### Exercise goal:
From the first line of the listing below, retype each line up to and including the one with "COL = scene.collection"; pictures stay out.
** START OF Dataset section **
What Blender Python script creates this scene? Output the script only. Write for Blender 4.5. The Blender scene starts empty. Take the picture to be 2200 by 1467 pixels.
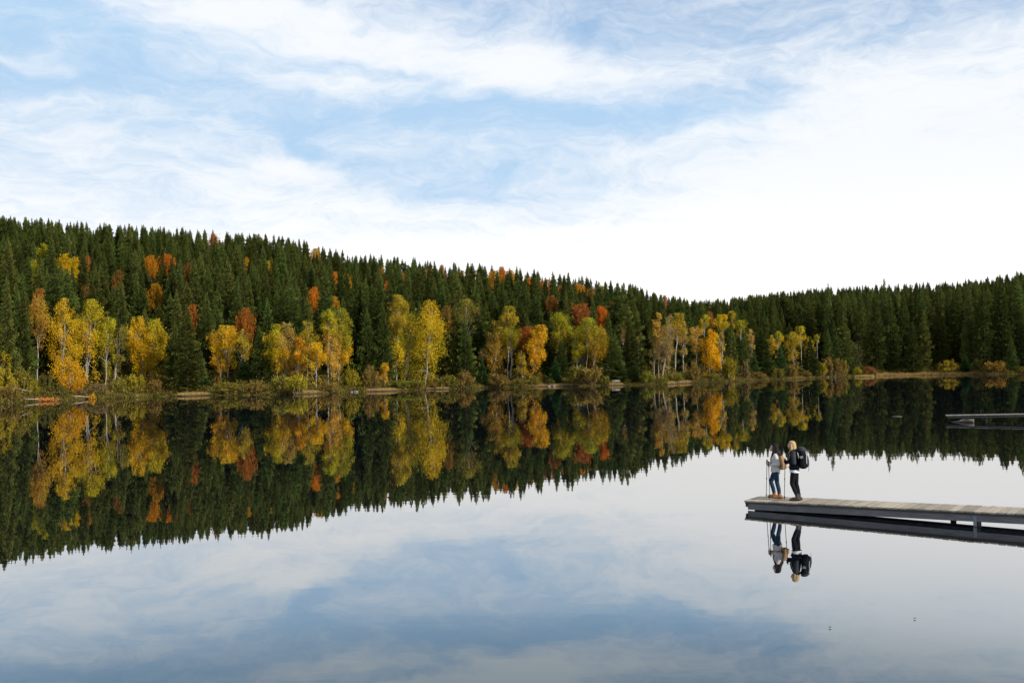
import bpy, bmesh, math, random
import numpy as np
from mathutils import Vector, Matrix, Quaternion

rng = np.random.default_rng(7)
random.seed(7)
scene = bpy.context.scene
COL = scene.collection

# ------------------------------------------------------------------ camera
F = 2200 * 35 / 36.0            # focal length in photograph pixels
CAM_H = 4.25
HORIZON = 794.0                 # horizon row at the picture's centre column
PITCH = math.atan((HORIZON - 733.5) / F)
ROLL = math.radians(1.0)
cf = Vector((0, math.cos(PITCH), math.sin(PITCH)))
r0 = Vector((1, 0, 0)); u0 = Vector((0, -math.sin(PITCH), math.cos(PITCH)))
cr = r0 * math.cos(ROLL) - u0 * math.sin(ROLL)
cu = u0 * math.cos(ROLL) + r0 * math.sin(ROLL)
CAM = Vector((0, 0, CAM_H))
cam_data = bpy.data.cameras.new('camera')
cam_data.lens = 35; cam_data.sensor_width = 36; cam_data.sensor_fit = 'HORIZONTAL'
cam_data.clip_start = 0.1; cam_data.clip_end = 6000
cam = bpy.data.objects.new('camera', cam_data); COL.objects.link(cam)
m = Matrix((cr, cu, -cf)).transposed().to_4x4(); m.translation = CAM
cam.matrix_world = m
scene.camera = cam

def ray(x, y): return cf + cr * ((x - 1100) / F) - cu * ((y - 733.5) / F)
def at_depth(x, y, Y):
    d = ray(x, y); return CAM + d * (Y / d.y)
def on_plane(x, y, z):
    d = ray(x, y); return CAM + d * ((z - CAM_H) / d.z)
def proj(P):
    v = Vector(P) - CAM; w = v.dot(cf)
    return 1100 + F * v.dot(cr) / w, 733.5 - F * v.dot(cu) / w
def azel(x, y):
    d = ray(x, y).normalized(); return math.atan2(d.x, d.y), math.asin(d.z)

# ------------------------------------------------------------------ world, sun, exposure
SUN_DIR = Vector((0.82, -0.57, 0)).normalized() * math.cos(math.radians(30)) + Vector((0, 0, math.sin(math.radians(30))))
world = bpy.data.worlds.new('World'); scene.world = world; world.use_nodes = True
wn = world.node_tree.nodes; wl = world.node_tree.links; wn.clear()
def wnode(t, **k):
    n = wn.new(t)
    for a, b in k.items(): setattr(n, a, b)
    return n
def wm(op, a, b=None, c=None, clamp=False):
    n = wnode('ShaderNodeMath', operation=op, use_clamp=clamp)
    for i, v in enumerate((a, b, c)):
        if v is None: continue
        if isinstance(v, (int, float)): n.inputs[i].default_value = v
        else: wl.new(v, n.inputs[i])
    return n.outputs[0]
def wsmooth(v, a, b, c=0.0, d=1.0):
    n = wnode('ShaderNodeMapRange', interpolation_type='SMOOTHSTEP')
    wl.new(v, n.inputs[0])
    for i, q in enumerate((a, b, c, d)): n.inputs[i + 1].default_value = q
    return n.outputs[0]
tc = wnode('ShaderNodeTexCoord')
sep = wnode('ShaderNodeSeparateXYZ'); wl.new(tc.outputs['Generated'], sep.inputs[0])
sx, sy, sz = sep.outputs
az = wm('ARCTAN2', sx, sy); el = wm('ARCSINE', sz)
comb = wnode('ShaderNodeCombineXYZ'); wl.new(az, comb.inputs[0]); wl.new(el, comb.inputs[1])
# coordinates on a high cloud layer, softened towards the horizon
zz = wm('ADD', wm('MAXIMUM', sz, 0.0), 0.10)
plane = wnode('ShaderNodeCombineXYZ'); wl.new(wm('DIVIDE', sx, zz), plane.inputs[0]); wl.new(wm('DIVIDE', sy, zz), plane.inputs[1])
def wnoise(vec, scale, detail, rough, dist=0.0, loc=(0, 0, 0), sc=(1, 1, 1), rot=0.0):
    mp = wnode('ShaderNodeMapping'); wl.new(vec, mp.inputs[0])
    mp.inputs['Location'].default_value = loc; mp.inputs['Scale'].default_value = sc; mp.inputs['Rotation'].default_value = (0, 0, rot)
    n = wnode('ShaderNodeTexNoise'); wl.new(mp.outputs[0], n.inputs['Vector'])
    n.inputs['Scale'].default_value = scale; n.inputs['Detail'].default_value = detail
    n.inputs['Roughness'].default_value = rough; n.inputs['Distortion'].default_value = dist
    return n
wrp = wnoise(plane.outputs[0], 1.3, 3, 0.55)
wrp2 = wnoise(comb.outputs[0], 9.0, 3, 0.6, sc=(1, 1.8, 1))
def vmath(op, a, b):
    n = wnode('ShaderNodeVectorMath', operation=op)
    for i, v in enumerate((a, b)):
        if isinstance(v, tuple): n.inputs[i].default_value = v
        else: wl.new(v, n.inputs[i])
    return n.outputs[0]
warp = vmath('MULTIPLY', vmath('SUBTRACT', wrp.outputs['Color'], (0.5, 0.5, 0.5)), (0.13, 0.05, 0))
warp2 = vmath('MULTIPLY', vmath('SUBTRACT', wrp2.outputs['Color'], (0.5, 0.5, 0.5)), (0.13, 0.05, 0))
wc = vmath('ADD', vmath('ADD', comb.outputs[0], warp), warp2)
# clouds (+) and clear gaps (-): centre and half size given as the photograph's rows and columns, tilt in degrees
BLOBS = [(780, 80, 480, 62, -9, 0.55), (1150, 135, 120, 55, 0, 0.55), (690, 172, 150, 32, -7, 0.45), (1350, 165, 260, 34, 6, 0.20),
         (330, 165, 190, 34, 4, -0.22), (760, 128, 150, 16, -10, -0.36), (880, 236, 330, 38, -3, -0.38), (700, 312, 130, 36, -22, -0.42),
         (1020, 405, 200, 40, -6, -0.50), (1300, 75, 80, 60, 0, -0.26), (1480, 80, 240, 50, 4, -0.16), (1480, 232, 260, 42, 10, -0.36),
         (60, 60, 200, 60, 0, -0.30), (60, 150, 160, 28, 0, -0.25), (2050, 10, 300, 50, 0, -0.22), (1900, 340, 520, 200, 8, 0.55), (420, 320, 380, 80, -4, 0.22), (300, 262, 120, 12, -4, -0.2), (1230, 265, 160, 30, 0, -0.2), (2060, 170, 320, 110, 6, 0.30), (660, 345, 110, 22, -8, 0.30), (40, 118, 170, 14, -8, 0.35), (500, 20, 200, 40, 0, 0.2)]
total = None
for (bx, by, bw, bh, tilt, wt) in BLOBS:
    a0, e0 = azel(bx, by)
    mp = wnode('ShaderNodeMapping', vector_type='TEXTURE'); wl.new(wc, mp.inputs[0])
    mp.inputs['Location'].default_value = (a0, e0, 0); mp.inputs['Rotation'].default_value = (0, 0, math.radians(tilt))
    mp.inputs['Scale'].default_value = (bw / F, bh / F, 1)
    ln = wnode('ShaderNodeVectorMath', operation='LENGTH'); wl.new(mp.outputs[0], ln.inputs[0])
    l2 = wm('MULTIPLY', ln.outputs['Value'], ln.outputs['Value'])
    g = wm('MULTIPLY', wm('POWER', 2.71828, wm('MULTIPLY', l2, -1.0)), wt)
    total = g if total is None else wm('ADD', total, g)
n1 = wnoise(vmath('ADD', plane.outputs[0], vmath('MULTIPLY', warp2, (5.0, 9.0, 0))), 1.1, 6, 0.62, 0.0, loc=(3.1, 1.7, 0), sc=(0.8, 1.15, 1), rot=0.5)
n2 = wnoise(wc, 16.0, 6, 0.62, 0.0, loc=(1.2, 4.4, 0), sc=(1.0, 3.2, 1), rot=0.12)
n3 = wnoise(wc, 90.0, 3, 0.62, 0.0, loc=(5.2, 2.4, 0), sc=(1.0, 2.4, 1), rot=-0.15)
nz = wm('ADD', wm('MULTIPLY', wm('SUBTRACT', n1.outputs['Fac'], 0.5), 0.75), wm('MULTIPLY', wm('SUBTRACT', n2.outputs['Fac'], 0.5), 1.2))
nz = wm('ADD', nz, wm('MULTIPLY', wm('SUBTRACT', n3.outputs['Fac'], 0.5), 0.32))
base = wm('SUBTRACT', wsmooth(el, math.radians(3.5), math.radians(14.0), 1.05, 0.27), wsmooth(el, math.radians(21), math.radians(50), 0.0, 0.30))
dens = wm('ADD', wm('ADD', base, nz), total)
dens = wsmooth(dens, -0.18, 1.0, 0.05, 1.0)
sky = wnode('ShaderNodeTexSky', sky_type='NISHITA', sun_disc=False)
sky.sun_elevation = math.radians(30); sky.sun_rotation = math.atan2(SUN_DIR.x, SUN_DIR.y)
sky.altitude = 800; sky.air_density = 1.0; sky.dust_density = 0.6; sky.ozone_density = 1.0
skym = wnode('ShaderNodeMix', data_type='RGBA', blend_type='MULTIPLY'); skym.inputs['Factor'].default_value = 1
SKY_STRENGTH = 0.15
CLOUD = (1.04, 1.045, 1.05)
mixn = wnode('ShaderNodeMix', data_type='RGBA'); wl.new(dens, mixn.inputs['Factor'])
skym.inputs['B'].default_value = (1.48, 1.45, 1.34, 1); wl.new(sky.outputs[0], skym.inputs['A']); cap = wnode('ShaderNodeMix', data_type='RGBA', blend_type='DARKEN'); cap.inputs['Factor'].default_value = 1; cap.inputs['B'].default_value = (2.9, 4.35, 6.0, 1)
wl.new(skym.outputs['Result'], cap.inputs['A']); wl.new(cap.outputs['Result'], mixn.inputs['A'])
hor = wsmooth(el, math.radians(2.5), math.radians(12), 1.0, 0.0)
cc = wnode('ShaderNodeMix', data_type='RGBA'); wl.new(hor, cc.inputs['Factor'])
cc.inputs['A'].default_value = (6.3, 6.5, 6.75, 1); cc.inputs['B'].default_value = (7.6, 7.52, 7.4, 1)
wl.new(cc.outputs['Result'], mixn.inputs['B'])
bg = wnode('ShaderNodeBackground'); wl.new(mixn.outputs['Result'], bg.inputs['Color']); bg.inputs['Strength'].default_value = SKY_STRENGTH
world.cycles.sampling_method = 'MANUAL'; world.cycles.sample_map_resolution = 256
wo = wnode('ShaderNodeOutputWorld'); wl.new(bg.outputs[0], wo.inputs[0])

sun_d = bpy.data.lights.new('sun', 'SUN'); sun_d.energy = 5.0; sun_d.angle = math.radians(1.5); sun_d.color = (1.0, 0.91, 0.78)
sun = bpy.data.objects.new('sun', sun_d); COL.objects.link(sun)
sun.rotation_euler = (-SUN_DIR).to_track_quat('-Z', 'Y').to_euler()
scene.view_settings.view_transform = 'Standard'; scene.view_settings.look = 'None'
scene.view_settings.exposure = 0.0; scene.view_settings.gamma = 1.0
scene.render.engine = 'CYCLES'
scene.cycles.max_bounces = 5; scene.cycles.diffuse_bounces = 2; scene.cycles.glossy_bounces = 3; scene.cycles.transmission_bounces = 3; scene.cycles.transparent_max_bounces = 4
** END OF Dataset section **
### Response for this exercise:
What Blender Python script creates this scene? Output the script only. Write for Blender 4.5. The Blender scene starts empty. Take the picture to be 2200 by 1467 pixels.
import bpy, bmesh, math, random
import numpy as np
from mathutils import Vector, Matrix, Quaternion

rng = np.random.default_rng(7)
random.seed(7)
scene = bpy.context.scene
COL = scene.collection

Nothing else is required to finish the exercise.